[START OF DATASET EXCERPTS]

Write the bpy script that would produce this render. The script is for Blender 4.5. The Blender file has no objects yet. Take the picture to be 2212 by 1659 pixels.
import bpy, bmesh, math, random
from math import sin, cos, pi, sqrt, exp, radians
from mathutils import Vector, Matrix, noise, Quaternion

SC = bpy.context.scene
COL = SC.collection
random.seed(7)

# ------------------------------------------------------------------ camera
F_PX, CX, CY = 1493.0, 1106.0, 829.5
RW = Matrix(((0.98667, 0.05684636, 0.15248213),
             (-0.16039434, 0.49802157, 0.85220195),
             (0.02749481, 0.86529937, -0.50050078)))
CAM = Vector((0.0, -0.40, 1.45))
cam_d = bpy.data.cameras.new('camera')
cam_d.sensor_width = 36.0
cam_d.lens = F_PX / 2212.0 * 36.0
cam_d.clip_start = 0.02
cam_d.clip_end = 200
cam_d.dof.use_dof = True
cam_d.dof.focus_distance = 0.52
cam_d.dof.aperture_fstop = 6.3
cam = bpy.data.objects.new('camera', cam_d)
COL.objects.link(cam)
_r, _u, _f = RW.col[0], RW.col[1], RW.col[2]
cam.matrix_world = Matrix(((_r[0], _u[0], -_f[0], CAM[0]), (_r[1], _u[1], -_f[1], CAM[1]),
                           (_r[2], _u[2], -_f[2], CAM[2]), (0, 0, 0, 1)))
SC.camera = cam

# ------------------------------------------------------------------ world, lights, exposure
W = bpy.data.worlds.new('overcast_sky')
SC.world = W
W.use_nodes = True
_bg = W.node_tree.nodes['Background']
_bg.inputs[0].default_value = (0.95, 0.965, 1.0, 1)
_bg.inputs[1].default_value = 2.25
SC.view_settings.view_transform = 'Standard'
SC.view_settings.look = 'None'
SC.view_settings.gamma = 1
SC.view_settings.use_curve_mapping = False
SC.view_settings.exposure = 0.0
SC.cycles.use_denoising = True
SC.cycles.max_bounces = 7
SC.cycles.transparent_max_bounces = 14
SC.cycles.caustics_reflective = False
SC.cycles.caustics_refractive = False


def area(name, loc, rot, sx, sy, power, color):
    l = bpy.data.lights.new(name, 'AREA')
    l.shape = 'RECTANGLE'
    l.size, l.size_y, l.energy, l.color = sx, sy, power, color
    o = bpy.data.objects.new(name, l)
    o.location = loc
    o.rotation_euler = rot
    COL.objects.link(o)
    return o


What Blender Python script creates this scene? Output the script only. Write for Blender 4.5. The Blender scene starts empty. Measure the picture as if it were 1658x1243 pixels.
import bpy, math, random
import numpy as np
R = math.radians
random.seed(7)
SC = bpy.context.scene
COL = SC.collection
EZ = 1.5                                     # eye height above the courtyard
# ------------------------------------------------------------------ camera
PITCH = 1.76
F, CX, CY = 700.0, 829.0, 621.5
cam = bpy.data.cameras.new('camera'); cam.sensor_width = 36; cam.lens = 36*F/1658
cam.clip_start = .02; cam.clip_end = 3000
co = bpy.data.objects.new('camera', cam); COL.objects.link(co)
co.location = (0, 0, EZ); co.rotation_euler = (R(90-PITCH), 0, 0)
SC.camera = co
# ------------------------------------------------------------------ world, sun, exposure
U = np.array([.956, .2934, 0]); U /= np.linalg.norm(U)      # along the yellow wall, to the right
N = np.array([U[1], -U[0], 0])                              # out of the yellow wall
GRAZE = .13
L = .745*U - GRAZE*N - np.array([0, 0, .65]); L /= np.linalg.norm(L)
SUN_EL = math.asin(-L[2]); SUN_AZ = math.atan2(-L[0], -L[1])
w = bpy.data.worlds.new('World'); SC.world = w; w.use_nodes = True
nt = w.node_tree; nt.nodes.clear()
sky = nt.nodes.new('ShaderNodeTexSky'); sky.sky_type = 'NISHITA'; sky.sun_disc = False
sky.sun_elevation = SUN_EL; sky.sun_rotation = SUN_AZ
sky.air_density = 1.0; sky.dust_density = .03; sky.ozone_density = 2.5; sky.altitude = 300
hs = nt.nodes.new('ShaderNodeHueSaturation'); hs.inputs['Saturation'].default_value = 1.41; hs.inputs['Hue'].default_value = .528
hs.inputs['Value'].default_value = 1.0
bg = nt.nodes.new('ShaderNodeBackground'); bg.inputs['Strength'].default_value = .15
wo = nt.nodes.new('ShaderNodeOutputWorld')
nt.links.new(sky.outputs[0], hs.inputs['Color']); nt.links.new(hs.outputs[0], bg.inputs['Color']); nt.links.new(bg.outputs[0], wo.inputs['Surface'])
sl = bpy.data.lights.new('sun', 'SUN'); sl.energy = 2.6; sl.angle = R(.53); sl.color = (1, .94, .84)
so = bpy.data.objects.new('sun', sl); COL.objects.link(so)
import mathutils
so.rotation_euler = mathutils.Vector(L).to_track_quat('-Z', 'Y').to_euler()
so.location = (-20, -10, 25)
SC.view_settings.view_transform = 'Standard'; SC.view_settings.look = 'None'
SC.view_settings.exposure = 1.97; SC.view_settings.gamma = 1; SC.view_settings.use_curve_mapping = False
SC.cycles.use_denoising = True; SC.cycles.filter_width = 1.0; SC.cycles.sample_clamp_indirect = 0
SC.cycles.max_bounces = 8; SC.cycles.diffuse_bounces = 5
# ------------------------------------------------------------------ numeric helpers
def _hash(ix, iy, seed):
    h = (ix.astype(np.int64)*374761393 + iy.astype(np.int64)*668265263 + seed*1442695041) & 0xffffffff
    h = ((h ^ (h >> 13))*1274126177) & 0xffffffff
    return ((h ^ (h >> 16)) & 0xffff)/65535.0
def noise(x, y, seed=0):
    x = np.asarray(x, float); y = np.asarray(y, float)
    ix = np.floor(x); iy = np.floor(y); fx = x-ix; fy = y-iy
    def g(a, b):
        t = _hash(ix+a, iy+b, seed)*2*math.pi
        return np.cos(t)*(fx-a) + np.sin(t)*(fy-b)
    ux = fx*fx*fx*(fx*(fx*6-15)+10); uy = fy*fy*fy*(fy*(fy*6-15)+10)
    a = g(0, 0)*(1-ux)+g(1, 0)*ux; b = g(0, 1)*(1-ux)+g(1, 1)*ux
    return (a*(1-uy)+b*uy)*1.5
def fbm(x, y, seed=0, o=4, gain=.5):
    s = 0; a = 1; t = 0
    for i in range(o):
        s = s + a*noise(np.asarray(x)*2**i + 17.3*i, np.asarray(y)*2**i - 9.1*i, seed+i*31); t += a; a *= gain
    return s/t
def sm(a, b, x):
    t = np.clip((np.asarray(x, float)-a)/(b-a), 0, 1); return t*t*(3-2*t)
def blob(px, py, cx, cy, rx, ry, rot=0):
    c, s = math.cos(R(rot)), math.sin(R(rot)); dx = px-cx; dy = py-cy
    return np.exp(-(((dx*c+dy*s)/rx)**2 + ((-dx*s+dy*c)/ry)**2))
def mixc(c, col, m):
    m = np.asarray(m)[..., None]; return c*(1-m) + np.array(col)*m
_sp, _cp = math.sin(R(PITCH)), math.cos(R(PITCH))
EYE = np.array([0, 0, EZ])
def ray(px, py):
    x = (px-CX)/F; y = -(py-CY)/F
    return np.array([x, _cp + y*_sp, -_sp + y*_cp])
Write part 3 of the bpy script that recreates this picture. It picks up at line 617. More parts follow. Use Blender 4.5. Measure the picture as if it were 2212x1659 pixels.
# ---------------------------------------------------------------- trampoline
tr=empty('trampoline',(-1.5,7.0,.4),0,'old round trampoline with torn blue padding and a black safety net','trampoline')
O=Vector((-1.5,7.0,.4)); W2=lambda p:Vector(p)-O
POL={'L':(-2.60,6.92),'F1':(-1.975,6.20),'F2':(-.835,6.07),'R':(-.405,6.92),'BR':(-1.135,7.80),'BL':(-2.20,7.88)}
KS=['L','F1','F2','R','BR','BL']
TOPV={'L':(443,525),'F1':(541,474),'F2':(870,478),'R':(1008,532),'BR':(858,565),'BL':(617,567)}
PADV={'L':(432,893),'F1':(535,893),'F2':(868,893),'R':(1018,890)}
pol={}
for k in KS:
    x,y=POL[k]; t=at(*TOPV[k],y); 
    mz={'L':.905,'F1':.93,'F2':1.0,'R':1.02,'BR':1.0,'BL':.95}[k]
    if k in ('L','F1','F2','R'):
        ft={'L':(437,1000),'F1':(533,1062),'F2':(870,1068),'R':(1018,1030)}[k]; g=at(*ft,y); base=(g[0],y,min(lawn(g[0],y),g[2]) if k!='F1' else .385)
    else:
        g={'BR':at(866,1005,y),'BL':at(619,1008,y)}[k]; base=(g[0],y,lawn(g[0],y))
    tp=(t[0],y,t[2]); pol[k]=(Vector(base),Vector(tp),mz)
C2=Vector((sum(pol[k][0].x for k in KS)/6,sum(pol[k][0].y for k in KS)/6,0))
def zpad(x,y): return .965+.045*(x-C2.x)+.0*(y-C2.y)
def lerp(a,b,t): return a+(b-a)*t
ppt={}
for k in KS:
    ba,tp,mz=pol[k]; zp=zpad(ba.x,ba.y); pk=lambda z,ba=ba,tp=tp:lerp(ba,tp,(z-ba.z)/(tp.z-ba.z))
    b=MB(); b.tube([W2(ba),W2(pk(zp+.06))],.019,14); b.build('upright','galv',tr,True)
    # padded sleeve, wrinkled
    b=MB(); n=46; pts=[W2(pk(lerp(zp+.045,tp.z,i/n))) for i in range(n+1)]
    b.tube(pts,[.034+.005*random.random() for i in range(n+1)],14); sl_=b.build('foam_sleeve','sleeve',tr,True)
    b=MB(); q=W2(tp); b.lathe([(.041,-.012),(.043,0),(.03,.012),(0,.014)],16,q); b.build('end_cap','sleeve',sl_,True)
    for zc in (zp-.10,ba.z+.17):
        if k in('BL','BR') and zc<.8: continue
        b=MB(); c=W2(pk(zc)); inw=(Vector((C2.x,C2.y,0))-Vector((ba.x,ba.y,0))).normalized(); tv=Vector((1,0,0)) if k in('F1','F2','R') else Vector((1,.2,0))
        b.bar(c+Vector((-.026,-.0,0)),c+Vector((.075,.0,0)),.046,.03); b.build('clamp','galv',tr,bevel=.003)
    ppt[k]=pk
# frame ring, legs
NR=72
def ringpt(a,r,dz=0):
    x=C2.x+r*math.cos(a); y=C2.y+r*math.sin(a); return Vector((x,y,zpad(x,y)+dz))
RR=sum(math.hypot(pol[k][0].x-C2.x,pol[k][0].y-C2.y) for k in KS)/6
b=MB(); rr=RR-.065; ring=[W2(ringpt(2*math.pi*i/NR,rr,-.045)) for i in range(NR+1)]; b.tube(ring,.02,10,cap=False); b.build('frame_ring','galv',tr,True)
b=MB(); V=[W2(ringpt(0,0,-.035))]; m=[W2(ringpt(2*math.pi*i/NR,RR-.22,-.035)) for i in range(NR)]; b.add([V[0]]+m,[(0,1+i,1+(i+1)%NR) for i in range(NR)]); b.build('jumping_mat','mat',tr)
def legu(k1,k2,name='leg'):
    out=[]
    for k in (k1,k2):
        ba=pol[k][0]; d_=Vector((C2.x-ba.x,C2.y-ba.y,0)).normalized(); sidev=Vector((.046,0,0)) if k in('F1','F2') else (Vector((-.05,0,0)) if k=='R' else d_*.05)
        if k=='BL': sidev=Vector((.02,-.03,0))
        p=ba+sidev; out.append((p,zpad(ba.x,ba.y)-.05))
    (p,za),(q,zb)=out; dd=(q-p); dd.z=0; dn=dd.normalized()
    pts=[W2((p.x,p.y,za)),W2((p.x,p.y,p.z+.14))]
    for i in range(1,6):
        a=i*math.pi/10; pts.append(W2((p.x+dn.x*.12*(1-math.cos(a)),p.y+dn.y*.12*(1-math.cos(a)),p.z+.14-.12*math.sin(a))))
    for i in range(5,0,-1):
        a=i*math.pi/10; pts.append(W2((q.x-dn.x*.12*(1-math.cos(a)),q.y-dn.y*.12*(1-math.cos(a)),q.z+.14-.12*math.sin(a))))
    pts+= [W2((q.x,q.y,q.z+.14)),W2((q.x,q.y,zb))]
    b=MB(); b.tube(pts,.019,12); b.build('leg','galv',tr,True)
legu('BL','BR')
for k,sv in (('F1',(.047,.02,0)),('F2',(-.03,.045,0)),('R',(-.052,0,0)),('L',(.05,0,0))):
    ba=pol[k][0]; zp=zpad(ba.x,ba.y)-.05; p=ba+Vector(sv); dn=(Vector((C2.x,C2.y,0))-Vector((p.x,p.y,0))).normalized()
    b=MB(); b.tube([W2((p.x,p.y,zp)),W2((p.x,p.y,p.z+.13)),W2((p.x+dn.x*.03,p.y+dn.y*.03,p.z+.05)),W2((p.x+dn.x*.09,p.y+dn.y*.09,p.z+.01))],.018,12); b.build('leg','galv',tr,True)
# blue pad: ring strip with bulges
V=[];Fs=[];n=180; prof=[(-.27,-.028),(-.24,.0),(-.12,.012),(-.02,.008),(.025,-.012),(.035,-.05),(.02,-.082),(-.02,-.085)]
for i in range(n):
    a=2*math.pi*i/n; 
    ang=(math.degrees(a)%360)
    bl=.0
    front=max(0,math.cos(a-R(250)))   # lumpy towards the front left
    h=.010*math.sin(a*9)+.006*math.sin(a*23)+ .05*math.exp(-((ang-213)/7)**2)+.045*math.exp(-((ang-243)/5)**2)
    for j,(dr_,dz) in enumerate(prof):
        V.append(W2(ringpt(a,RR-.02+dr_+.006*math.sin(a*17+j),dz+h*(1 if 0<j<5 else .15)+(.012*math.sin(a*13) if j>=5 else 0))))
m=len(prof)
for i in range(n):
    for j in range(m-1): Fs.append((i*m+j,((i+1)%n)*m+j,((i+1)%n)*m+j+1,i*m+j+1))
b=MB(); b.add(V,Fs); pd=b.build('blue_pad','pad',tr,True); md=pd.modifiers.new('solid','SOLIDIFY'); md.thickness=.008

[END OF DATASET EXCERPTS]

EXERCISE TASK →
Your task is to list each line of the records with the word "that".

REPLY TO THE EXERCISE →
Write the bpy script that would produce this render. The script is for Blender 4.5. The Blender file has no objects yet. Take the picture to be 2212 by 1659 pixels.
Write part 3 of the bpy script that recreates this picture. It picks up at line 617. More parts follow. Use Blender 4.5. Measure the picture as if it were 2212x1659 pixels.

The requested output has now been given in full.